::: Available data :::

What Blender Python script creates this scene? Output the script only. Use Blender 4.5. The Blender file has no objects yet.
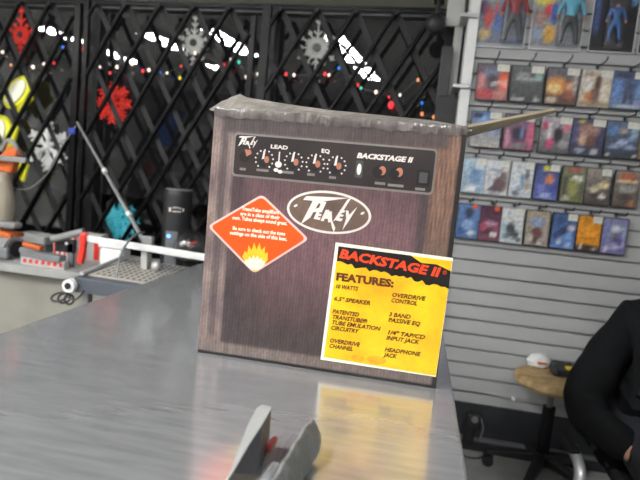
import bpy, bmesh, math, random
from mathutils import Vector, Matrix
random.seed(7)
PI = math.pi
D = bpy.data
C = bpy.context.scene.collection

# ------------------------------------------------------------------ camera frame
F = 545.0
EYE = Vector((0, 0, 1.29))
def hz(x): return 147.6 + .095*x
def cray(x, y): return Vector((x-320, 240-y, -F))
UP = cray(640, hz(640)).cross(cray(0, hz(0))).normalized()
if UP.y < 0: UP = -UP
YA = cray(418, hz(418)).normalized()
XA = YA.cross(UP).normalized()
RW = Matrix((XA, YA, UP))            # world from camera
def at(x, y, Y):                     # point of the plane at depth Y
    d = RW @ cray(x, y); return EYE + d*(Y/d.y)
def az(x, y, z):                     # point of the level plane at height z
    d = RW @ cray(x, y); return EYE + d*((z-EYE.z)/d.z)

# ------------------------------------------------------------------ materials
def nodes(name):
    m = D.materials.new(name); m.use_nodes = True
    nt = m.node_tree; b = nt.nodes['Principled BSDF']
    return m, nt, b
def pm(name, col, rough=.5, metal=0, var=.12, scale=8, bump=0, bscale=60, coat=0, stretch=None, trans=0, alpha=1):
    m, nt, b = nodes(name)
    tc = nt.nodes.new('ShaderNodeTexCoord'); mp = nt.nodes.new('ShaderNodeMapping')
    nt.links.new(tc.outputs['Object'], mp.inputs['Vector'])
    if stretch: mp.inputs['Scale'].default_value = stretch
    nz = nt.nodes.new('ShaderNodeTexNoise'); nz.inputs['Scale'].default_value = scale
    nz.inputs['Detail'].default_value = 4
    nt.links.new(mp.outputs[0], nz.inputs['Vector'])
    cr = nt.nodes.new('ShaderNodeValToRGB')
    cr.color_ramp.elements[0].position = .3; cr.color_ramp.elements[1].position = .7
    c = Vector(col[:3])
    cr.color_ramp.elements[0].color = (*(c*(1-var)), 1)
    cr.color_ramp.elements[1].color = (*[min(1, k*(1+var)) for k in c], 1)
    nt.links.new(nz.outputs['Fac'], cr.inputs[0]); nt.links.new(cr.outputs[0], b.inputs['Base Color'])
    b.inputs['Roughness'].default_value = rough; b.inputs['Metallic'].default_value = metal
    b.inputs['Coat Weight'].default_value = coat
    b.inputs['Transmission Weight'].default_value = trans
    b.inputs['Alpha'].default_value = alpha
    if bump:
        n2 = nt.nodes.new('ShaderNodeTexNoise'); n2.inputs['Scale'].default_value = bscale
        nt.links.new(mp.outputs[0], n2.inputs['Vector'])
        bp = nt.nodes.new('ShaderNodeBump'); bp.inputs['Strength'].default_value = bump
        bp.inputs['Distance'].default_value = .01
        nt.links.new(n2.outputs['Fac'], bp.inputs['Height']); nt.links.new(bp.outputs[0], b.inputs['Normal'])
    return m
def emis(name, col, s):
    m, nt, b = nodes(name)
    b.inputs['Base Color'].default_value = (*col, 1)
    b.inputs['Emission Color'].default_value = (*col, 1); b.inputs['Emission Strength'].default_value = s
    return m
def art_mat(name, rough=.5, coat=.05):
    m, nt, b = nodes(name)
    a = nt.nodes.new('ShaderNodeAttribute'); a.attribute_name = 'art'
    nz = nt.nodes.new('ShaderNodeTexNoise'); nz.inputs['Scale'].default_value = 70
    tc = nt.nodes.new('ShaderNodeTexCoord'); nt.links.new(tc.outputs['Object'], nz.inputs['Vector'])
    mx = nt.nodes.new('ShaderNodeMix'); mx.data_type = 'RGBA'; mx.blend_type = 'OVERLAY'
    mx.inputs[0].default_value = .68
    nt.links.new(a.outputs[0], mx.inputs[6]); nt.links.new(nz.outputs['Fac'], mx.inputs[7])
    nt.links.new(mx.outputs[2], b.inputs['Base Color'])
    b.inputs['Roughness'].default_value = rough; b.inputs['Coat Weight'].default_value = coat
    return m
def s2l(c):
    return tuple((v/255/12.92 if v/255 <= .04045 else ((v/255+.055)/1.055)**2.4) for v in c)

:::

Exercise description:
Reproduce exactly the run of lines that opens the listing and closes with the line holding "C = bpy.context.scene.collection". Pictures are excluded.

Written solution:
What Blender Python script creates this scene? Output the script only. Use Blender 4.5. The Blender file has no objects yet.
import bpy, bmesh, math, random
from mathutils import Vector, Matrix
random.seed(7)
PI = math.pi
D = bpy.data
C = bpy.context.scene.collection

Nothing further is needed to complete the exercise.